Data entries.
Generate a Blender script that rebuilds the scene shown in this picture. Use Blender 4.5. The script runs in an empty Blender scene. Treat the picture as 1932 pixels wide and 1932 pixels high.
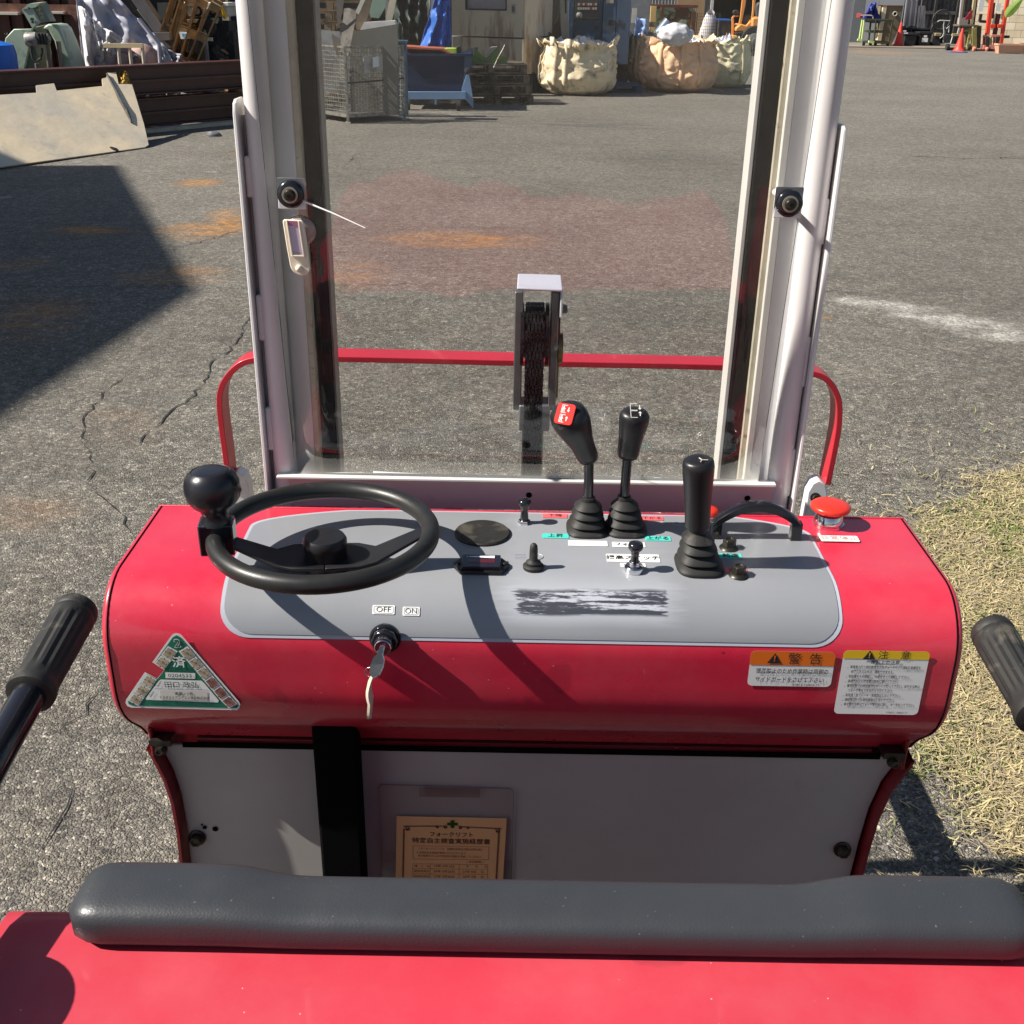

==

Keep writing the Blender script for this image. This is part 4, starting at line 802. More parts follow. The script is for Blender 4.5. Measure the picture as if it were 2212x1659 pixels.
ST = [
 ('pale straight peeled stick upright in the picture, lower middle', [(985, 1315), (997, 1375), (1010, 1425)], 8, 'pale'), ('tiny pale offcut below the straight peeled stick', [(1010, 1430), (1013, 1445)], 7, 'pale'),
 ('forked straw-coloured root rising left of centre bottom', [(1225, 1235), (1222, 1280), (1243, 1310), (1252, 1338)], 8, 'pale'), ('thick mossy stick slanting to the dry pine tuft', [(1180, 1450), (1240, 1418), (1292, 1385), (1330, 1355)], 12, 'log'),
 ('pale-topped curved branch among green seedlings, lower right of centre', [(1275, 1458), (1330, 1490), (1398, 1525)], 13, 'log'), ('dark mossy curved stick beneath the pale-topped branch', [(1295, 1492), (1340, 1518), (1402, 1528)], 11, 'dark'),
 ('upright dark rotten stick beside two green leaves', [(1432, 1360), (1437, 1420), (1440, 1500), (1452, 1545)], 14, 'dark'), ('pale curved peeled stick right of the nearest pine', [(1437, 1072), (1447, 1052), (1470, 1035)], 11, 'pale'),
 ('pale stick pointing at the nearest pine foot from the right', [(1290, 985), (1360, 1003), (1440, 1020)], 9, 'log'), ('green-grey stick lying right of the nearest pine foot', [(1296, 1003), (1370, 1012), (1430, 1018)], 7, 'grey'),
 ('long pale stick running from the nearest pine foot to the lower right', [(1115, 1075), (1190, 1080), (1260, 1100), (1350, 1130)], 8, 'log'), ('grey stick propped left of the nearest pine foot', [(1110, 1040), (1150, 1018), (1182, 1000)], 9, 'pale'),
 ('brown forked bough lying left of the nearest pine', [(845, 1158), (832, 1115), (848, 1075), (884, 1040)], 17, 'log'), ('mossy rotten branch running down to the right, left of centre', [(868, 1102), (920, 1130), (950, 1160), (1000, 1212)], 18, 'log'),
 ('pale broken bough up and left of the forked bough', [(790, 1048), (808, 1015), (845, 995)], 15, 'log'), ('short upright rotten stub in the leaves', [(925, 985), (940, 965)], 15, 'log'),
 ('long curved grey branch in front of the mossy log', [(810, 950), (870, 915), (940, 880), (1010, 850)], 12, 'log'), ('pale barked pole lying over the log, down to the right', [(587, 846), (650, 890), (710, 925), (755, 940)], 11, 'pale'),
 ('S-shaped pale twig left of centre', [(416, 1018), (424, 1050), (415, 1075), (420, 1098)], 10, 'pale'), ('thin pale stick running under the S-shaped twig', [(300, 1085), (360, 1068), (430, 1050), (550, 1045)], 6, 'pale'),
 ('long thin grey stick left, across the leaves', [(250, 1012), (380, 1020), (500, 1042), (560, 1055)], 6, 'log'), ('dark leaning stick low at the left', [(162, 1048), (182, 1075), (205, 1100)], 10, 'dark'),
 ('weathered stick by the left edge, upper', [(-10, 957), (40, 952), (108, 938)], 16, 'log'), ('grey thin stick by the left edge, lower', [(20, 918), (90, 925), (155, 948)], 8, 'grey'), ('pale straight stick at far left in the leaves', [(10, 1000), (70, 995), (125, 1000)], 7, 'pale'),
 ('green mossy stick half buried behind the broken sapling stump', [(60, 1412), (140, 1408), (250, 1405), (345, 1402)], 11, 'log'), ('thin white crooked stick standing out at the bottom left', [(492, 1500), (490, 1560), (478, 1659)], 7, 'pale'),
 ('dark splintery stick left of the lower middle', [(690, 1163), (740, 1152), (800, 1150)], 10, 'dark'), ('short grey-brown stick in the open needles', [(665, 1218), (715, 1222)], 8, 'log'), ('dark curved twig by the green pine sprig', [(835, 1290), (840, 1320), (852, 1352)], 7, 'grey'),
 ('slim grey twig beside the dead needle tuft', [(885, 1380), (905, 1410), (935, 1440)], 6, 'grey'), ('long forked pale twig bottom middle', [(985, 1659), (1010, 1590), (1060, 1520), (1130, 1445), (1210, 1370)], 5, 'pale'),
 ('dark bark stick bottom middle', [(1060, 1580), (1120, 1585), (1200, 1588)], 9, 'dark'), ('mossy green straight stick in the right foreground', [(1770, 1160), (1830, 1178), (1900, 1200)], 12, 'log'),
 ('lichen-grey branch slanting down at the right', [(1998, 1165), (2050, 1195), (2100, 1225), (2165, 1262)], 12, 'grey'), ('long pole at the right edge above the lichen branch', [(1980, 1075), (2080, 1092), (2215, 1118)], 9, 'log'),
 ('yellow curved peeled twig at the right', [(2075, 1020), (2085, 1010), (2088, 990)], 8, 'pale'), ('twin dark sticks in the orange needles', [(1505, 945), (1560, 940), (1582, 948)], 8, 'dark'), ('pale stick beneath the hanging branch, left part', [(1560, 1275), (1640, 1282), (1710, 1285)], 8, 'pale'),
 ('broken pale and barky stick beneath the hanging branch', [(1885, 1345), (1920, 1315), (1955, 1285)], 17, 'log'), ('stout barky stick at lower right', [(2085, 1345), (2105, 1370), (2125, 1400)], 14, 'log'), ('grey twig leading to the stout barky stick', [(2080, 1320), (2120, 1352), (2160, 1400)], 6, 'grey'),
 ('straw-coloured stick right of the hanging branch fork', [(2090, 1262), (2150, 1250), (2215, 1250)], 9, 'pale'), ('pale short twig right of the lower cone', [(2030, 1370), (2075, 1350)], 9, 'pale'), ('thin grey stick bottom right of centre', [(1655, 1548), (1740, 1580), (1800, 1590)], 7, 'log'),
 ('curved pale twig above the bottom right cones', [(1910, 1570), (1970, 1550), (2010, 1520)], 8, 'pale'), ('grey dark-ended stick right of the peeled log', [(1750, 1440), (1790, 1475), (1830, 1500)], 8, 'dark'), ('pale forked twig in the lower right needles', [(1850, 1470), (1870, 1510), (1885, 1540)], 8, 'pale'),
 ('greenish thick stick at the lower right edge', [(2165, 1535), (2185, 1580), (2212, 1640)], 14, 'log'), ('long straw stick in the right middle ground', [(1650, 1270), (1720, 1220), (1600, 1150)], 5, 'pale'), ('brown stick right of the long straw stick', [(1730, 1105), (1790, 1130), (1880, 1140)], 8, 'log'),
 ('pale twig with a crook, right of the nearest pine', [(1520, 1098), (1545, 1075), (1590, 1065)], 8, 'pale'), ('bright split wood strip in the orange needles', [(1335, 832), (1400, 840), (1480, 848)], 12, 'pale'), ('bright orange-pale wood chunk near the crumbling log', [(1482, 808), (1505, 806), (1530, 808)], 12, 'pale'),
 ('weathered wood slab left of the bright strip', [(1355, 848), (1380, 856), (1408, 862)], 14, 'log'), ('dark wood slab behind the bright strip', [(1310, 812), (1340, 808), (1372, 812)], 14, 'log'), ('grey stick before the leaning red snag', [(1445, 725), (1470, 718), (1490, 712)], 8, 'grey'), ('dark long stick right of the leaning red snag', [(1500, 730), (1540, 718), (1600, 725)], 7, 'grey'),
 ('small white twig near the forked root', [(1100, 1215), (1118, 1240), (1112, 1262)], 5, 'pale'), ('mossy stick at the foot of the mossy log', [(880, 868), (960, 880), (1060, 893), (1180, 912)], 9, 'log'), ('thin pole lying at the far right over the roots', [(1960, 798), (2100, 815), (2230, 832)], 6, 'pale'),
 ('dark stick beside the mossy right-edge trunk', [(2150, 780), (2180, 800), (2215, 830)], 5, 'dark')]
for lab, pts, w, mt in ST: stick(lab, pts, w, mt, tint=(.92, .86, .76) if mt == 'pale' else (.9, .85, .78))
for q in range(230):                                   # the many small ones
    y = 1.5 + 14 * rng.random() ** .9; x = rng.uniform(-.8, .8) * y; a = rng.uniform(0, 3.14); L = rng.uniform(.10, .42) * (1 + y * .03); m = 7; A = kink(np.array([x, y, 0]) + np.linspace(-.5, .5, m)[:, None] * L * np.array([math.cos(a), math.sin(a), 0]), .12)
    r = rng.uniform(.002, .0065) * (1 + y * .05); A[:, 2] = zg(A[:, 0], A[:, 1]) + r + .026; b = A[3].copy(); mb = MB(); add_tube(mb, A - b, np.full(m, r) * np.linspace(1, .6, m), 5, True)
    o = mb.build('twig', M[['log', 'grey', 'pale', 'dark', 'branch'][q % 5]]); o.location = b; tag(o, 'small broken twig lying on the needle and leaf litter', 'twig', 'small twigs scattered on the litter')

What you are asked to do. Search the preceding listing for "Blender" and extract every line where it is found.

Task answer.
Generate a Blender script that rebuilds the scene shown in this picture. Use Blender 4.5. The script runs in an empty Blender scene. Treat the picture as 1932 pixels wide and 1932 pixels high.
Keep writing the Blender script for this image. This is part 4, starting at line 802. More parts follow. The script is for Blender 4.5. Measure the picture as if it were 2212x1659 pixels.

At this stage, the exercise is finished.